OBJECTIVE
Skip the pictures and repeat each line of the data exactly.

────────────────

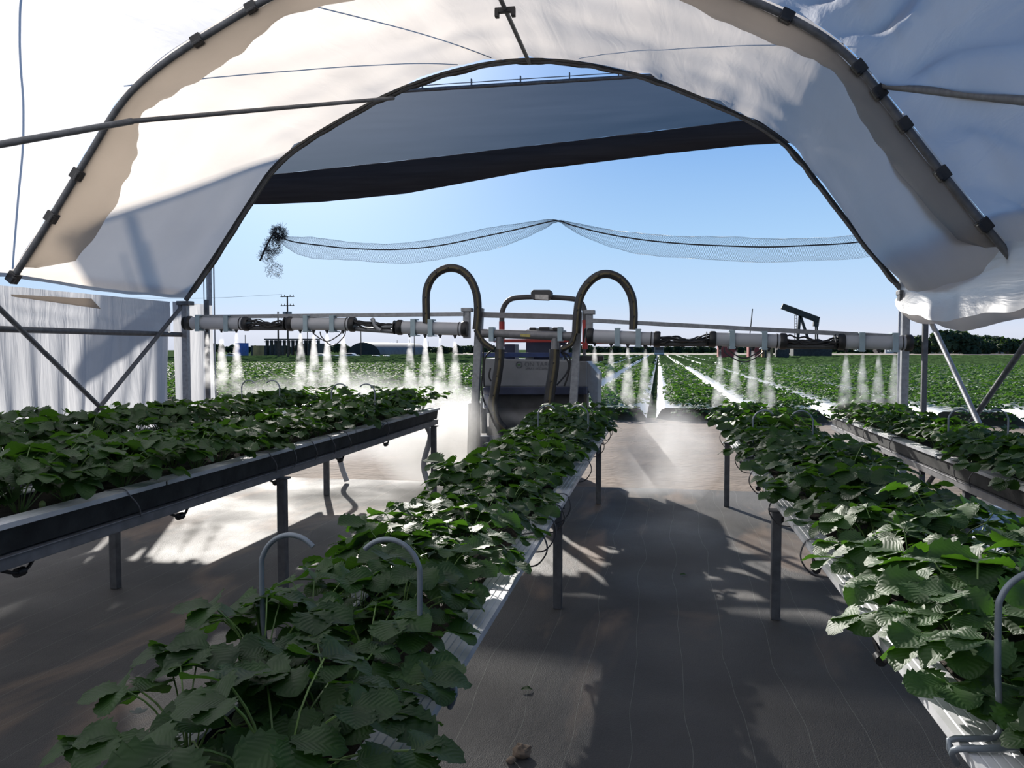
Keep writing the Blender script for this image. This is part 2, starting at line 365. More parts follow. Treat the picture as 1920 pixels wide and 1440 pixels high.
def plant(seed,nl=13,size=1,res=12,stemn=4):
    rnd=random.Random(seed); lf=MB(); st=MB()
    for i in range(nl):
        az=i*2.4+rnd.uniform(-.4,.4); inner=i/nl
        rad=(.07+.15*(1-inner)**.8)*size*rnd.uniform(.85,1.2); hgt=(.085+.115*inner+rnd.uniform(-.02,.03))*size
        tip=Vector((math.cos(az)*rad,math.sin(az)*rad,hgt)); base=Vector((math.cos(az)*.015,math.sin(az)*.015,0))
        midp=(base+tip)/2+Vector((-math.cos(az)*.01,-math.sin(az)*.01,.035*size))
        st.tube(smoothpts([base,midp,tip],3),.0022*size,stemn,False)
        out=Vector((math.cos(az),math.sin(az),rnd.uniform(-.35,.25)))
        up=Vector((rnd.uniform(-.35,.35)+.25*math.cos(az),rnd.uniform(-.35,.35)+.25*math.sin(az),1)).normalized()
        L=.092*size*rnd.uniform(.8,1.2)
        side=Vector((-math.sin(az),math.cos(az),0))
        leaflet(lf,tip,out,up,L,L*.48,seed+i,res,rnd.uniform(.1,.35),rnd.uniform(.1,.4))
        for sg in (-1,1):
            leaflet(lf,tip,out*.4+side*sg,up,L*.9,L*.46,seed+i+sg,res,rnd.uniform(.1,.35),rnd.uniform(.1,.4))
    return lf,st
def flower_mb(c,r=.016):
    m=MB(); c=Vector(c)
    for k in range(5):
        a=k*2*math.pi/5; d=Vector((math.cos(a),math.sin(a),.25)); s=Vector((-math.sin(a),math.cos(a),0))
        m.add([c,c+d*r*.6+s*r*.5,c+d*r*1.2+s*r*.25,c+d*r*1.2-s*r*.25,c+d*r*.6-s*r*.5],[(0,1,2,3,4)])
    return m
VAR=[]
for s in range(8):
    lf,st=plant(100+s*17,15 if s<6 else 12,1.0 if s<6 else .85)
    a=lf.build('foliage','leaf',None,True,local=True); b=st.build('stalks','stem',None,True,local=True)
    VAR.append((a.data,b.data)); bpy.data.objects.remove(a); bpy.data.objects.remove(b)
_t=flower_mb((0,0,0)).build('flower','petal',None,False,local=True); FL_ME=_t.data; bpy.data.objects.remove(_t)
def ball(c,r,n=8,sq=1):
    m=MB(); rows=[]
    for i in range(n+1):
        ph=math.pi*i/n; rows.append([Vector(c)+Vector((r*math.sin(ph)*math.cos(2*math.pi*k/n),r*math.sin(ph)*math.sin(2*math.pi*k/n),r*sq*math.cos(ph))) for k in range(n+1)])
    return m.grid(rows)
_t=ball((0,0,0),.013,8,1.25).build('berry','fruit',None,True,local=True); FR_ME=_t.data; bpy.data.objects.remove(_t)
def child(me,name,p,loc=(0,0,0)):
    o=bpy.data.objects.new(name,me); C.objects.link(o); o.parent=p; o.location=loc; return o
ORD=['first','second','third','fourth','fifth','sixth','seventh','eighth','ninth','tenth','eleventh','twelfth','thirteenth','fourteenth','fifteenth','sixteenth','seventeenth','eighteenth','nineteenth','twentieth','twenty-first','twenty-second','twenty-third','twenty-fourth','twenty-fifth','twenty-sixth','twenty-seventh','twenty-eighth','twenty-ninth','thirtieth']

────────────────

EXERCISE RESPONSE
Keep writing the Blender script for this image. This is part 2, starting at line 365. More parts follow. Treat the picture as 1920 pixels wide and 1440 pixels high.
def plant(seed,nl=13,size=1,res=12,stemn=4):
    rnd=random.Random(seed); lf=MB(); st=MB()
    for i in range(nl):
        az=i*2.4+rnd.uniform(-.4,.4); inner=i/nl
        rad=(.07+.15*(1-inner)**.8)*size*rnd.uniform(.85,1.2); hgt=(.085+.115*inner+rnd.uniform(-.02,.03))*size
        tip=Vector((math.cos(az)*rad,math.sin(az)*rad,hgt)); base=Vector((math.cos(az)*.015,math.sin(az)*.015,0))
        midp=(base+tip)/2+Vector((-math.cos(az)*.01,-math.sin(az)*.01,.035*size))
        st.tube(smoothpts([base,midp,tip],3),.0022*size,stemn,False)
        out=Vector((math.cos(az),math.sin(az),rnd.uniform(-.35,.25)))
        up=Vector((rnd.uniform(-.35,.35)+.25*math.cos(az),rnd.uniform(-.35,.35)+.25*math.sin(az),1)).normalized()
        L=.092*size*rnd.uniform(.8,1.2)
        side=Vector((-math.sin(az),math.cos(az),0))
        leaflet(lf,tip,out,up,L,L*.48,seed+i,res,rnd.uniform(.1,.35),rnd.uniform(.1,.4))
        for sg in (-1,1):
            leaflet(lf,tip,out*.4+side*sg,up,L*.9,L*.46,seed+i+sg,res,rnd.uniform(.1,.35),rnd.uniform(.1,.4))
    return lf,st
def flower_mb(c,r=.016):
    m=MB(); c=Vector(c)
    for k in range(5):
        a=k*2*math.pi/5; d=Vector((math.cos(a),math.sin(a),.25)); s=Vector((-math.sin(a),math.cos(a),0))
        m.add([c,c+d*r*.6+s*r*.5,c+d*r*1.2+s*r*.25,c+d*r*1.2-s*r*.25,c+d*r*.6-s*r*.5],[(0,1,2,3,4)])
    return m
VAR=[]
for s in range(8):
    lf,st=plant(100+s*17,15 if s<6 else 12,1.0 if s<6 else .85)
    a=lf.build('foliage','leaf',None,True,local=True); b=st.build('stalks','stem',None,True,local=True)
    VAR.append((a.data,b.data)); bpy.data.objects.remove(a); bpy.data.objects.remove(b)
_t=flower_mb((0,0,0)).build('flower','petal',None,False,local=True); FL_ME=_t.data; bpy.data.objects.remove(_t)
def ball(c,r,n=8,sq=1):
    m=MB(); rows=[]
    for i in range(n+1):
        ph=math.pi*i/n; rows.append([Vector(c)+Vector((r*math.sin(ph)*math.cos(2*math.pi*k/n),r*math.sin(ph)*math.sin(2*math.pi*k/n),r*sq*math.cos(ph))) for k in range(n+1)])
    return m.grid(rows)
_t=ball((0,0,0),.013,8,1.25).build('berry','fruit',None,True,local=True); FR_ME=_t.data; bpy.data.objects.remove(_t)
def child(me,name,p,loc=(0,0,0)):
    o=bpy.data.objects.new(name,me); C.objects.link(o); o.parent=p; o.location=loc; return o
ORD=['first','second','third','fourth','fifth','sixth','seventh','eighth','ninth','tenth','eleventh','twelfth','thirteenth','fourteenth','fifteenth','sixteenth','seventeenth','eighteenth','nineteenth','twentieth','twenty-first','twenty-second','twenty-third','twenty-fourth','twenty-fifth','twenty-sixth','twenty-seventh','twenty-eighth','twenty-ninth','thirtieth']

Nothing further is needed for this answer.